Entries with scene source code
++++++

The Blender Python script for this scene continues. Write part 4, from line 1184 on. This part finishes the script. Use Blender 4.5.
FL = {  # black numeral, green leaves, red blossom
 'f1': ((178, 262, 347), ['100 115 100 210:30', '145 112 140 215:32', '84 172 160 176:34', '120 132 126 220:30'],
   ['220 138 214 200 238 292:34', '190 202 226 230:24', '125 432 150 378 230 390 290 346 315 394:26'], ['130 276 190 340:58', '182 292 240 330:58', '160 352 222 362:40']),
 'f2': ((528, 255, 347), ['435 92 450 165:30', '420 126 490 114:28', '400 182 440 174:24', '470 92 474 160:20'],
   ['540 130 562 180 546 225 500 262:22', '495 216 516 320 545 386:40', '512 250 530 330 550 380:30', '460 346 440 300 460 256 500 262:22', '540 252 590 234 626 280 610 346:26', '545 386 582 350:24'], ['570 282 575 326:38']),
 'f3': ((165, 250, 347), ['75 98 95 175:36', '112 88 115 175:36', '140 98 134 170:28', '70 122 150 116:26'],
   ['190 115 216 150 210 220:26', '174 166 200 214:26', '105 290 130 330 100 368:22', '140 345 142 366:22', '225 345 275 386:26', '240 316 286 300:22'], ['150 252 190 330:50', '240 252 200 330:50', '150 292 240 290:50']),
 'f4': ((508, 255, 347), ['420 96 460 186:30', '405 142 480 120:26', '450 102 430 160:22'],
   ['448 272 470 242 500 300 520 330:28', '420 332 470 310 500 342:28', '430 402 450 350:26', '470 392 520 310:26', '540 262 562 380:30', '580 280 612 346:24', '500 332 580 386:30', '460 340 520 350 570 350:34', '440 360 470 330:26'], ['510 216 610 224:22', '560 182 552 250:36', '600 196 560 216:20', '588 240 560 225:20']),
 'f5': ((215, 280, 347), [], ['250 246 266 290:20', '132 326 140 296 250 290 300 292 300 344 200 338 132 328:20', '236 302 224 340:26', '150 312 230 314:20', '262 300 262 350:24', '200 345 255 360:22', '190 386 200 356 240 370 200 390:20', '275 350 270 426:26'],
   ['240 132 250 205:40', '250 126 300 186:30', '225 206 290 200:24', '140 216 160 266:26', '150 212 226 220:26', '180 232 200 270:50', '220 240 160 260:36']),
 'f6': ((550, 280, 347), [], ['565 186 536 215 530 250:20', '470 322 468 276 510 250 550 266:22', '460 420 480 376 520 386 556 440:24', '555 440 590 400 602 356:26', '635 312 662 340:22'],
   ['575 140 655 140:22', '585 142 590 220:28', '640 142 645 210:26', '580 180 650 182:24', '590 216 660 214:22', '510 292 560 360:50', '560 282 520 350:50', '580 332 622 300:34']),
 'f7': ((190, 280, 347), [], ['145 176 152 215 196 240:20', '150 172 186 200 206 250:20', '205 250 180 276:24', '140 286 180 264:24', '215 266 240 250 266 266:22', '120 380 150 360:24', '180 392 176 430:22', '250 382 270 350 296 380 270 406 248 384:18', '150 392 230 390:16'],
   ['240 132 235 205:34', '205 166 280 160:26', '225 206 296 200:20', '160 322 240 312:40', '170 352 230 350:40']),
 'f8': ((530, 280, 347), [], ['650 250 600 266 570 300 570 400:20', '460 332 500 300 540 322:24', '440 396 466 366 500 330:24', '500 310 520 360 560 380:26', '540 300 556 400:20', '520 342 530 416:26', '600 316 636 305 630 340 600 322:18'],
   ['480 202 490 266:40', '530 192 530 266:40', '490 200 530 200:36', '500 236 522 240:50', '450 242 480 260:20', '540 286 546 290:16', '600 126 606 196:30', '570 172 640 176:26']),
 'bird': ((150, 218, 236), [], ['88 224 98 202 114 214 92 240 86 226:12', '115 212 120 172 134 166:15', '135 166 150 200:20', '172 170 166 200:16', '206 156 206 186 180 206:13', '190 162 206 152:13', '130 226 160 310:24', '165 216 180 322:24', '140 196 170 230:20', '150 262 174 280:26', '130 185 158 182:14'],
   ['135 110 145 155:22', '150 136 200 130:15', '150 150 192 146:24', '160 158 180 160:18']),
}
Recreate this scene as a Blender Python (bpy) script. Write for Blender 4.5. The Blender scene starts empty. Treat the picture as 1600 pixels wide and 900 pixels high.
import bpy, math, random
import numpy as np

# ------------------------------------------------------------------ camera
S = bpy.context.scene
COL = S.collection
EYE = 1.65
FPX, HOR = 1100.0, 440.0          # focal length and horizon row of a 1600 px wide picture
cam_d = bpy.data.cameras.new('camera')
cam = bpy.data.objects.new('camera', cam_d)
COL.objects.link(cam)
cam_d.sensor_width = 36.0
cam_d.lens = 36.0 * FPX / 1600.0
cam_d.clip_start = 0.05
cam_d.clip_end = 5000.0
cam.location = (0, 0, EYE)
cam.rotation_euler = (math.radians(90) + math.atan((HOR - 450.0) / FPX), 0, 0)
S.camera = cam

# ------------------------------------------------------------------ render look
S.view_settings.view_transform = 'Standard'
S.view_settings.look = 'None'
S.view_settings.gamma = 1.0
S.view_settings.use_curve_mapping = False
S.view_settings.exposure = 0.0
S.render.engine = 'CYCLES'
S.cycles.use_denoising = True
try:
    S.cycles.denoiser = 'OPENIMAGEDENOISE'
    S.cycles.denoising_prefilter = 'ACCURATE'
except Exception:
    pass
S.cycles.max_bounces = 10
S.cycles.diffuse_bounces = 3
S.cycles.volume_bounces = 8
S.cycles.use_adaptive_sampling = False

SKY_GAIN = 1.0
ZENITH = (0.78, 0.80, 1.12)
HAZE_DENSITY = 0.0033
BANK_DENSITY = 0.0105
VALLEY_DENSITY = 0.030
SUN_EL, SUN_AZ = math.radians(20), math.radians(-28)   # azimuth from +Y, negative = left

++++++

> _What the task asks_: Reproduce each line verbatim.

> _Response below_:
The Blender Python script for this scene continues. Write part 4, from line 1184 on. This part finishes the script. Use Blender 4.5.
FL = {  # black numeral, green leaves, red blossom
 'f1': ((178, 262, 347), ['100 115 100 210:30', '145 112 140 215:32', '84 172 160 176:34', '120 132 126 220:30'],
   ['220 138 214 200 238 292:34', '190 202 226 230:24', '125 432 150 378 230 390 290 346 315 394:26'], ['130 276 190 340:58', '182 292 240 330:58', '160 352 222 362:40']),
 'f2': ((528, 255, 347), ['435 92 450 165:30', '420 126 490 114:28', '400 182 440 174:24', '470 92 474 160:20'],
   ['540 130 562 180 546 225 500 262:22', '495 216 516 320 545 386:40', '512 250 530 330 550 380:30', '460 346 440 300 460 256 500 262:22', '540 252 590 234 626 280 610 346:26', '545 386 582 350:24'], ['570 282 575 326:38']),
 'f3': ((165, 250, 347), ['75 98 95 175:36', '112 88 115 175:36', '140 98 134 170:28', '70 122 150 116:26'],
   ['190 115 216 150 210 220:26', '174 166 200 214:26', '105 290 130 330 100 368:22', '140 345 142 366:22', '225 345 275 386:26', '240 316 286 300:22'], ['150 252 190 330:50', '240 252 200 330:50', '150 292 240 290:50']),
 'f4': ((508, 255, 347), ['420 96 460 186:30', '405 142 480 120:26', '450 102 430 160:22'],
   ['448 272 470 242 500 300 520 330:28', '420 332 470 310 500 342:28', '430 402 450 350:26', '470 392 520 310:26', '540 262 562 380:30', '580 280 612 346:24', '500 332 580 386:30', '460 340 520 350 570 350:34', '440 360 470 330:26'], ['510 216 610 224:22', '560 182 552 250:36', '600 196 560 216:20', '588 240 560 225:20']),
 'f5': ((215, 280, 347), [], ['250 246 266 290:20', '132 326 140 296 250 290 300 292 300 344 200 338 132 328:20', '236 302 224 340:26', '150 312 230 314:20', '262 300 262 350:24', '200 345 255 360:22', '190 386 200 356 240 370 200 390:20', '275 350 270 426:26'],
   ['240 132 250 205:40', '250 126 300 186:30', '225 206 290 200:24', '140 216 160 266:26', '150 212 226 220:26', '180 232 200 270:50', '220 240 160 260:36']),
 'f6': ((550, 280, 347), [], ['565 186 536 215 530 250:20', '470 322 468 276 510 250 550 266:22', '460 420 480 376 520 386 556 440:24', '555 440 590 400 602 356:26', '635 312 662 340:22'],
   ['575 140 655 140:22', '585 142 590 220:28', '640 142 645 210:26', '580 180 650 182:24', '590 216 660 214:22', '510 292 560 360:50', '560 282 520 350:50', '580 332 622 300:34']),
 'f7': ((190, 280, 347), [], ['145 176 152 215 196 240:20', '150 172 186 200 206 250:20', '205 250 180 276:24', '140 286 180 264:24', '215 266 240 250 266 266:22', '120 380 150 360:24', '180 392 176 430:22', '250 382 270 350 296 380 270 406 248 384:18', '150 392 230 390:16'],
   ['240 132 235 205:34', '205 166 280 160:26', '225 206 296 200:20', '160 322 240 312:40', '170 352 230 350:40']),
 'f8': ((530, 280, 347), [], ['650 250 600 266 570 300 570 400:20', '460 332 500 300 540 322:24', '440 396 466 366 500 330:24', '500 310 520 360 560 380:26', '540 300 556 400:20', '520 342 530 416:26', '600 316 636 305 630 340 600 322:18'],
   ['480 202 490 266:40', '530 192 530 266:40', '490 200 530 200:36', '500 236 522 240:50', '450 242 480 260:20', '540 286 546 290:16', '600 126 606 196:30', '570 172 640 176:26']),
 'bird': ((150, 218, 236), [], ['88 224 98 202 114 214 92 240 86 226:12', '115 212 120 172 134 166:15', '135 166 150 200:20', '172 170 166 200:16', '206 156 206 186 180 206:13', '190 162 206 152:13', '130 226 160 310:24', '165 216 180 322:24', '140 196 170 230:20', '150 262 174 280:26', '130 185 158 182:14'],
   ['135 110 145 155:22', '150 136 200 130:15', '150 150 192 146:24', '160 158 180 160:18']),
}
Recreate this scene as a Blender Python (bpy) script. Write for Blender 4.5. The Blender scene starts empty. Treat the picture as 1600 pixels wide and 900 pixels high.
import bpy, math, random
import numpy as np

# ------------------------------------------------------------------ camera
S = bpy.context.scene
COL = S.collection
EYE = 1.65
FPX, HOR = 1100.0, 440.0          # focal length and horizon row of a 1600 px wide picture
cam_d = bpy.data.cameras.new('camera')
cam = bpy.data.objects.new('camera', cam_d)
COL.objects.link(cam)
cam_d.sensor_width = 36.0
cam_d.lens = 36.0 * FPX / 1600.0
cam_d.clip_start = 0.05
cam_d.clip_end = 5000.0
cam.location = (0, 0, EYE)
cam.rotation_euler = (math.radians(90) + math.atan((HOR - 450.0) / FPX), 0, 0)
S.camera = cam

# ------------------------------------------------------------------ render look
S.view_settings.view_transform = 'Standard'
S.view_settings.look = 'None'
S.view_settings.gamma = 1.0
S.view_settings.use_curve_mapping = False
S.view_settings.exposure = 0.0
S.render.engine = 'CYCLES'
S.cycles.use_denoising = True
try:
    S.cycles.denoiser = 'OPENIMAGEDENOISE'
    S.cycles.denoising_prefilter = 'ACCURATE'
except Exception:
    pass
S.cycles.max_bounces = 10
S.cycles.diffuse_bounces = 3
S.cycles.volume_bounces = 8
S.cycles.use_adaptive_sampling = False

SKY_GAIN = 1.0
ZENITH = (0.78, 0.80, 1.12)
HAZE_DENSITY = 0.0033
BANK_DENSITY = 0.0105
VALLEY_DENSITY = 0.030
SUN_EL, SUN_AZ = math.radians(20), math.radians(-28)   # azimuth from +Y, negative = left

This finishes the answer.